Oggi il parco dei bastioni (Park Denisovy Sady), che negli anni scorsi il Comune di Brno ha ulteriormente riqualificato mediante un accurato restauro dei muraglioni e la creazione di una fontana a forma di ruscello e terrazzamenti attrezzati, costituisce una piacevole passeggiata nel cuore di Brno. È inoltre frequentato da cittadini, da turisti e da giovani, e dagli spalti delle terrazze si può godere di una bella veduta che spazia dalla stazione ferroviaria fino ai quartieri periferici della città.
Měnínská Brána – Porta Meninska
Nella sezione precedente abbiamo accennato al sistema di fortificazioni che circondavano la città di Brno, prima che venissero demolite.
La cinta muraria era composta da alte muraglie, bastioni, contrafforti e circa cinquanta torri cilindriche, intervallate di quaranta metri l’una dall’altra. Comprendeva cinque grandi porte d’accesso carraie fortificate: Běhounská, Veselá, Brněnská, Židovská e Měnínská
Le murature, come si ricava degli antichi disegni, erano imponenti. Tra gli architetti che vi posero mano nel corso dei secoli vanno ricordati l’italiano Giovanni Tansini e i francesi Louis François de Rochet e Pierre Philippe de Rochepin.
Se il vasto sistema difensivo fosse rimasto in piedi, Brno costituirebbe oggi il più importante esempio di città fortificata presente in Europa.
Ma la demolizione totale delle mura non è addebitabile solo alla volontà dei generali napoleonici. Le mura, infatti, non vennero demolite nella loro interezza ma ne rimasero alcuni tratti (pochi, in verità) che vennero smantellati nel tempo, man mano che la nuova città prendeva forma.
Oltre ai bastioni (Bašty), l’unica traccia delle antiche mura la incontriamo nella Porta Měnín (Měnínská) – nella foto – l’unica sopravvissuta delle cinque originali.
Basti ricordare che subì una serie di danneggiamenti nel corso dei secoli (da ultimo durante la Seconda guerra mondiale) e passò di mano diverse volte: nel secolo scorso fu di proprietà di una famiglia di artigiani, i Navrátil, che la utilizzarono per lo stoccaggio dei formaggi, in particolare i “tvarůžky”, dal fortissimo odore da molti considerato sgradevole.
Acquisita successivamente al patrimonio municipale, dal 1982 entrò a far parte del Museo della Città di Brno ed è attualmente adibita a sede di mostre ed esposizioni temporanee, oltre che ad un interessante Museo del Giocattolo.
Židovský Hřbitov – Cimitero Ebraico
Brno ha ospitato, nel corso dei secoli, una delle più grandi comunità ebraiche dell’Europa centrale.

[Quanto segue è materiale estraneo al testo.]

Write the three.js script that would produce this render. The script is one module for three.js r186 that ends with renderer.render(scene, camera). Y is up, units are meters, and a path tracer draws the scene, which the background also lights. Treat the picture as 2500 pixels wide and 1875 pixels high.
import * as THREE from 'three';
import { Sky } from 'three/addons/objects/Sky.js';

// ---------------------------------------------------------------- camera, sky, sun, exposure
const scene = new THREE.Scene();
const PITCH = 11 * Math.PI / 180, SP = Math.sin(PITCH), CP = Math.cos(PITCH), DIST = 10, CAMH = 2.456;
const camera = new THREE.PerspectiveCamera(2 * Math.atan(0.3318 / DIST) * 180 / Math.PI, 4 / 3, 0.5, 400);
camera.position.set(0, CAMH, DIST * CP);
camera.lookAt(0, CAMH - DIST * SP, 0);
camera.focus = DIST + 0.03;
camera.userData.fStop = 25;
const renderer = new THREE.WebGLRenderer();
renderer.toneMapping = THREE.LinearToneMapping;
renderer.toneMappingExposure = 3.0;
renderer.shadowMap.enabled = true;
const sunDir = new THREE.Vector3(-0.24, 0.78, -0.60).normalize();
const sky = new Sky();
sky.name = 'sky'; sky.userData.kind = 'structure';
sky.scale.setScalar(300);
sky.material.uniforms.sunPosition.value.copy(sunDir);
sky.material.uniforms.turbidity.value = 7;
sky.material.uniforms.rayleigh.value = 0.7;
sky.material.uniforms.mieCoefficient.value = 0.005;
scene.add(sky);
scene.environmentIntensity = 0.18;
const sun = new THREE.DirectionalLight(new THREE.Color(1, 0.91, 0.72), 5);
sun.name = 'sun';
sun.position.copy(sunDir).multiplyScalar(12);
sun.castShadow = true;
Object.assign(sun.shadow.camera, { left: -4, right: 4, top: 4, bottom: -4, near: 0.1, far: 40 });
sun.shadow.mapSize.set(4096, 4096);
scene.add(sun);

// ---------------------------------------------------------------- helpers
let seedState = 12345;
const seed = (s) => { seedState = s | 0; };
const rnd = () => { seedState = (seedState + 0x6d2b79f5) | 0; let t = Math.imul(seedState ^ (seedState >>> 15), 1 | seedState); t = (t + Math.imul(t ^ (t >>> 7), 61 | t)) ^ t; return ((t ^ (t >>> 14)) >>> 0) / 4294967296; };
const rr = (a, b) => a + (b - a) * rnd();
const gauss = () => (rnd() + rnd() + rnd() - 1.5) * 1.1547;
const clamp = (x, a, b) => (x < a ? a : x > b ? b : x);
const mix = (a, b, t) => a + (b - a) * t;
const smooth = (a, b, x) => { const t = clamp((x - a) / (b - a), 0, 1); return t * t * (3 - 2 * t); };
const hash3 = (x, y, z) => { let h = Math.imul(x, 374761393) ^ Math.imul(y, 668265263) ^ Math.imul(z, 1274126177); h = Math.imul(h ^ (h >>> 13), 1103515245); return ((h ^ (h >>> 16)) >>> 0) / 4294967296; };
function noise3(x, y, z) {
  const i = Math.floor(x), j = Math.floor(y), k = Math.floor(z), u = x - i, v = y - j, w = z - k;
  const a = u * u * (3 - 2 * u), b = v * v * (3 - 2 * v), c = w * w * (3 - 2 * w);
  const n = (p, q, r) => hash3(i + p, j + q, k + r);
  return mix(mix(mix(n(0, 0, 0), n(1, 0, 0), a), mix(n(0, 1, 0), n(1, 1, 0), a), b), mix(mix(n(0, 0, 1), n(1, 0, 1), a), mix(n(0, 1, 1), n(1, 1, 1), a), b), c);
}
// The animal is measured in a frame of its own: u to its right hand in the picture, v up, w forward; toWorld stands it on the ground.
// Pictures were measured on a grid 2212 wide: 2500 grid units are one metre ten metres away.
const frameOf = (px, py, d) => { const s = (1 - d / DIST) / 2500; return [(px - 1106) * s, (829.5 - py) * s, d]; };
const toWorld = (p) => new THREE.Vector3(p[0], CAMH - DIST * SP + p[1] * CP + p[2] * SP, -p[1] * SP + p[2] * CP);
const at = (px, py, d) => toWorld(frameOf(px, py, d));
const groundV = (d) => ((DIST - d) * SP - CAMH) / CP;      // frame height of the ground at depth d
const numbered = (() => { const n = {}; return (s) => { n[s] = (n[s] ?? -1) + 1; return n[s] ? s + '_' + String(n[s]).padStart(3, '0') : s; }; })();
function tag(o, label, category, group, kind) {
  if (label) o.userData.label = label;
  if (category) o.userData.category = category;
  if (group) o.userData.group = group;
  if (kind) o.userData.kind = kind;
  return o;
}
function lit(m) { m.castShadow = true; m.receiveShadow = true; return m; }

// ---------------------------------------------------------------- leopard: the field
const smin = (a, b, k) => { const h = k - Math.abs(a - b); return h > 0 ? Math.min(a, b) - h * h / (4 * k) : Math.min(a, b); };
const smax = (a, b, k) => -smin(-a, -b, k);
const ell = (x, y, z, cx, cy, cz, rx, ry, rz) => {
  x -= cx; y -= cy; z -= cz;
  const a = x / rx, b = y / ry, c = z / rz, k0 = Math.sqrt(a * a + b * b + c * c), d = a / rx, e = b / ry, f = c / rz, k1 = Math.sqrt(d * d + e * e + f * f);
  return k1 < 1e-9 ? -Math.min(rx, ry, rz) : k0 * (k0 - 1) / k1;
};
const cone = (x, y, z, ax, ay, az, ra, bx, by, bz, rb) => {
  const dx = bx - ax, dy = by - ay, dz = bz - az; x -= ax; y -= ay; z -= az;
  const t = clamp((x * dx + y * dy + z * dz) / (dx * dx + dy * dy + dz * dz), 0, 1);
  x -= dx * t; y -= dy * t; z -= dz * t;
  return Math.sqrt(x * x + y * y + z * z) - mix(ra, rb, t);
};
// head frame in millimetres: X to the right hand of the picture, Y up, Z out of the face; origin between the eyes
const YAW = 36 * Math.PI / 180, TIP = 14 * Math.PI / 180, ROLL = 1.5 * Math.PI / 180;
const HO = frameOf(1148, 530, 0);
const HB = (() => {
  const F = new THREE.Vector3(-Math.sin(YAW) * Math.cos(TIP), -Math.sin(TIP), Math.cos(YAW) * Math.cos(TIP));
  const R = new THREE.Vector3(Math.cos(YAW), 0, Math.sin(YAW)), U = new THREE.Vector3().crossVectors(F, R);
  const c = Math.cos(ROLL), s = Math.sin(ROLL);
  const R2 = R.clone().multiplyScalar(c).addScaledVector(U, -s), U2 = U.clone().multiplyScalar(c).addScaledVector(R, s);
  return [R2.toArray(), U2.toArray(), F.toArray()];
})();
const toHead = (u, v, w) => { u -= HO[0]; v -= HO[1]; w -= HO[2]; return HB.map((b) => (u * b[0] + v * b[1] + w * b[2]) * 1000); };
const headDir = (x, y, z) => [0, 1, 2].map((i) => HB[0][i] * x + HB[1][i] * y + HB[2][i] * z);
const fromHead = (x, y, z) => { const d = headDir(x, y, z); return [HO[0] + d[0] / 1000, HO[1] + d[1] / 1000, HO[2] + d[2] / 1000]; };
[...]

Una delle più importanti testimonianze è rappresentata dal Cimitero Ebraico, uno dei più grandi d’Europa (un numero considerevole di città si contendono il primato del più grande cimitero ebraico d’Europa).
Quello di Brno non è pittoresco e famoso come quello di Praga, ma è più grande (3,5 ettari) e artisticamente ben realizzato.

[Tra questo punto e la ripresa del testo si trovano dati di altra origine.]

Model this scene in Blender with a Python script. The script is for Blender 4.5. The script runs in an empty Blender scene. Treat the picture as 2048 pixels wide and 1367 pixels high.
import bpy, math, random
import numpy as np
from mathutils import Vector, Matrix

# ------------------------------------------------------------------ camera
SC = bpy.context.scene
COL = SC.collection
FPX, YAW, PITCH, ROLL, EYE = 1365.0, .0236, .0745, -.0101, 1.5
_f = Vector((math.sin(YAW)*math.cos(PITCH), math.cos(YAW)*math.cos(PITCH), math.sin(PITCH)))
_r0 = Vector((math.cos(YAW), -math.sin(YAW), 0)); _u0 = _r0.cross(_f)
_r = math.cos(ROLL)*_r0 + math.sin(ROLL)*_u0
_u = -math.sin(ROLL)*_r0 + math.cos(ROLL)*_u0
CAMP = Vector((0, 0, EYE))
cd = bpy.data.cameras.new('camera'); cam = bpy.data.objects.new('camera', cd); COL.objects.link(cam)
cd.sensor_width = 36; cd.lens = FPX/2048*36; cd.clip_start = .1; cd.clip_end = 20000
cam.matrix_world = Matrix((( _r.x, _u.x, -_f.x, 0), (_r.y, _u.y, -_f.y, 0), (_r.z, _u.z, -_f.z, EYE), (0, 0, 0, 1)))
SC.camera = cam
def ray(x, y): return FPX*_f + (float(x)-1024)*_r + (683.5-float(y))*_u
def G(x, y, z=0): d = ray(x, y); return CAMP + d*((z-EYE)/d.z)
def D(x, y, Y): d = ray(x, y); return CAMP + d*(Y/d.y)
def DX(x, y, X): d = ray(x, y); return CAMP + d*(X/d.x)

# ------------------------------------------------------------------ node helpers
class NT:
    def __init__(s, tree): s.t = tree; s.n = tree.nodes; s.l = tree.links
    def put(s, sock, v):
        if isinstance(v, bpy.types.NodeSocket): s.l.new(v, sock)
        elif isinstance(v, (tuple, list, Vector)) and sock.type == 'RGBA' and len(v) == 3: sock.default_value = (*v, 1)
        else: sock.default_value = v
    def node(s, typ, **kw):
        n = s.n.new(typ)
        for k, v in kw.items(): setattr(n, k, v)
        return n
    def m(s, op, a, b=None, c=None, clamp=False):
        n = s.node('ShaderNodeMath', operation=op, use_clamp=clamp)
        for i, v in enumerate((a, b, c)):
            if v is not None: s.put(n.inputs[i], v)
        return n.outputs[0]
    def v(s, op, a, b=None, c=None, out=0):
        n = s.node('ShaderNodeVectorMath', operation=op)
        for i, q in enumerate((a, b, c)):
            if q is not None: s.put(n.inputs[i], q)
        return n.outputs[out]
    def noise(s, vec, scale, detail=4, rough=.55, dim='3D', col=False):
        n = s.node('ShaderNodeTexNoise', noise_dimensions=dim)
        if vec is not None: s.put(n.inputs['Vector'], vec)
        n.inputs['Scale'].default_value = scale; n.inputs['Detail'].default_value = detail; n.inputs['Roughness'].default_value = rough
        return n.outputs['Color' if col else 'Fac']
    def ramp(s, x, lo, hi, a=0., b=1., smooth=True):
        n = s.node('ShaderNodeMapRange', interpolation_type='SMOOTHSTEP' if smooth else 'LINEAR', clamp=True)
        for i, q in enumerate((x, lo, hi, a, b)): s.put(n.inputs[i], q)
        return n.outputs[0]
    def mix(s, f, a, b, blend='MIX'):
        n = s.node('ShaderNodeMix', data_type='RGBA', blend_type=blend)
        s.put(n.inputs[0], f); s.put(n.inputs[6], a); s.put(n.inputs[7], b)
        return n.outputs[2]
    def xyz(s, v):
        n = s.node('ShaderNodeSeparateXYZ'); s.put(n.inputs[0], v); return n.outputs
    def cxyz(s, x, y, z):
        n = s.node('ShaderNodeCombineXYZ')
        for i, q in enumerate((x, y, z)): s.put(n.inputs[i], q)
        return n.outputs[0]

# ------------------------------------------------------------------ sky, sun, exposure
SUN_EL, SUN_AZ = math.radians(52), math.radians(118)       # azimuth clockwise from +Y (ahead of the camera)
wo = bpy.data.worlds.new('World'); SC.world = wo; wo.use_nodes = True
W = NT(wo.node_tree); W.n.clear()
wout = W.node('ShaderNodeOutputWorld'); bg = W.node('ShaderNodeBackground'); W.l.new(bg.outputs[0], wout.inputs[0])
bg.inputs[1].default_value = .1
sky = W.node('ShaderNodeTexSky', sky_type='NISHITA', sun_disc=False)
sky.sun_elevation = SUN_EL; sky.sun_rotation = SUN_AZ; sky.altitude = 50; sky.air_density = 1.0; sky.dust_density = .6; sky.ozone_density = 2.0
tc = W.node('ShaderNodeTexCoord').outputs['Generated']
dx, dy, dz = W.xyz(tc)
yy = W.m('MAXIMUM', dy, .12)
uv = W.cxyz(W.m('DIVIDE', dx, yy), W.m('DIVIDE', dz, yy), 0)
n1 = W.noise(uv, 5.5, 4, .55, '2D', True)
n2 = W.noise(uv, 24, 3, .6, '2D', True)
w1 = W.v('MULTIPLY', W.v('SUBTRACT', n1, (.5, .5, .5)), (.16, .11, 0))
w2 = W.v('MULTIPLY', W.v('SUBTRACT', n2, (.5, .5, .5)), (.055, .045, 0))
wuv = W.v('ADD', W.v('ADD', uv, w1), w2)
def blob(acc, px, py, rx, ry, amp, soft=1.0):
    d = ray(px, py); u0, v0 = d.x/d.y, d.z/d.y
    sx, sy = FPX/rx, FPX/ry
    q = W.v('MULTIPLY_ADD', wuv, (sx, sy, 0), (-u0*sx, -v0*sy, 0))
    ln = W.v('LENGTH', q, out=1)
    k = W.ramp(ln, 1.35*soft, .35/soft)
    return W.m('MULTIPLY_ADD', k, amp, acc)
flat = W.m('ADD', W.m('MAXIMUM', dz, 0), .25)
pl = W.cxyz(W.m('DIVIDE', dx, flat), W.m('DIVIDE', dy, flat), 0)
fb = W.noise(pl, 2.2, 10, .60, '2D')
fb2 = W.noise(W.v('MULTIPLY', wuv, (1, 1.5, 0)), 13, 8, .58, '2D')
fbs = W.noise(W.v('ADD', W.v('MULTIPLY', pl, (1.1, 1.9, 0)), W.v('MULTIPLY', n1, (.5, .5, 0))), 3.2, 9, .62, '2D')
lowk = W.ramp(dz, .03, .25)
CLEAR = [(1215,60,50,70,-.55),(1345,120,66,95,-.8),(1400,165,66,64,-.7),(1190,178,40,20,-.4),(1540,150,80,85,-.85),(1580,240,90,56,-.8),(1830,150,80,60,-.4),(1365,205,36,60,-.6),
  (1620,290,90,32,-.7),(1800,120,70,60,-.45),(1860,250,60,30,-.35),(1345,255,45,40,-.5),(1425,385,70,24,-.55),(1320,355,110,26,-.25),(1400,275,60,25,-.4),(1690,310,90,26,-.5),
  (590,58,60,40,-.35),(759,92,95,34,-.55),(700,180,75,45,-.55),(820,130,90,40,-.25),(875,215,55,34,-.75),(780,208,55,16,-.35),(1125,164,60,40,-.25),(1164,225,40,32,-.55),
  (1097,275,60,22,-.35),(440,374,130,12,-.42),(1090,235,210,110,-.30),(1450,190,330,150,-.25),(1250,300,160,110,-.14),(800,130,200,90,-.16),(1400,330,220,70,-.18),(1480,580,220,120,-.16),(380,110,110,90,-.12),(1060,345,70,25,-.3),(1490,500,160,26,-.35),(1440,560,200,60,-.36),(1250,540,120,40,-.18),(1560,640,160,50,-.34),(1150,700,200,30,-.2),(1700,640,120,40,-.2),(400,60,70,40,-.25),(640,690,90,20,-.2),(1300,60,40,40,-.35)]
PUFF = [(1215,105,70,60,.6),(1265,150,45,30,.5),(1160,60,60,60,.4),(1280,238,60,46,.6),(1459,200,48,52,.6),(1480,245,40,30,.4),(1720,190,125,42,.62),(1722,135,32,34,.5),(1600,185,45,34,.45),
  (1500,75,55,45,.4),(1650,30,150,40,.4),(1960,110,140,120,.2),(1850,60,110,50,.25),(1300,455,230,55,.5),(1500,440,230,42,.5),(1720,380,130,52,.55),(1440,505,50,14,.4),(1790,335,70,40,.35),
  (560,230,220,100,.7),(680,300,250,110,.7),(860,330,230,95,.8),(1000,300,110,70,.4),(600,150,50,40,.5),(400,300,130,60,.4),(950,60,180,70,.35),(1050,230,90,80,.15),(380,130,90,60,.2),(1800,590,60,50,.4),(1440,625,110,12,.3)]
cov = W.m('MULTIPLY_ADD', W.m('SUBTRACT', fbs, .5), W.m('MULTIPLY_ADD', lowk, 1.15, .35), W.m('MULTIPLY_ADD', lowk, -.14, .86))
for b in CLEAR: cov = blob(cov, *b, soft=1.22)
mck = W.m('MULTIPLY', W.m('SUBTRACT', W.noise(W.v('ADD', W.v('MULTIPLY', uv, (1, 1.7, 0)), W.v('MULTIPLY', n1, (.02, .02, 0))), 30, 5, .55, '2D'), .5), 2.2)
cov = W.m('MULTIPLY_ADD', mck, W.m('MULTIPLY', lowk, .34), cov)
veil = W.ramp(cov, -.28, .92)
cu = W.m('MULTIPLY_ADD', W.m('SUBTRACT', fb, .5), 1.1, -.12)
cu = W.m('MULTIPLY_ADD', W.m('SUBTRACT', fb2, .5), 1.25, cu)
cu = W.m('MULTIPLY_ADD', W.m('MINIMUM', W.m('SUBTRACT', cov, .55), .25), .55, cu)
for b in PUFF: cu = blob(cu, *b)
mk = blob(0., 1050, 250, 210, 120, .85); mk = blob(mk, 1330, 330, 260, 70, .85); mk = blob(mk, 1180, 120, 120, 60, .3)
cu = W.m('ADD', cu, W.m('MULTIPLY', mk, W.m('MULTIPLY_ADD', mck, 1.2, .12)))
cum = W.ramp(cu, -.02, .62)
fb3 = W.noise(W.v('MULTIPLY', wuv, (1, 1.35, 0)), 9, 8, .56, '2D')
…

All’ingresso del cimitero è presente un Centro di informazioni turistiche che mette a disposizioni dei visitatori materaile informativo in diverse lingue con la piantina e la segnalazione delle tombe più importanti dal punto di vista architettonico, oppure dei personaggi più famosi.
Sono a disposizione anche pannelli murali, videoproiezioni, computer per ricerche internet, pannelli sonori e audioguide.
Personale molto cortese fornisce informazioni per visitare il cimitero. È previsto un copricapo, ma al visitatore che ne fosse sprovvisto non vengono fatte osservazioni.
Tra i personaggi più noti ivi sepolti, oltre alle tombe delle famiglie Löw-Beer e Tugendhat, di cui abbiamo parlato nella storia della Villa Tugendhat, ricordiamo l’attore e regista Hugo Haas, l’architetto Otto Eisler, il pittore Samuel Brunner, la psicologa e scrittrice Věra Capponi e molti altri.
Un cippo ricorda l’olocausto di 807 ebrei di Brno morti nei campi di concentramento nazisti.
Una piantina del cimitero con l’illustrazione delle tombe più importanti si trova nella Guida al Cimitero Ebraico di Brno del Centro Informazioni turistiche.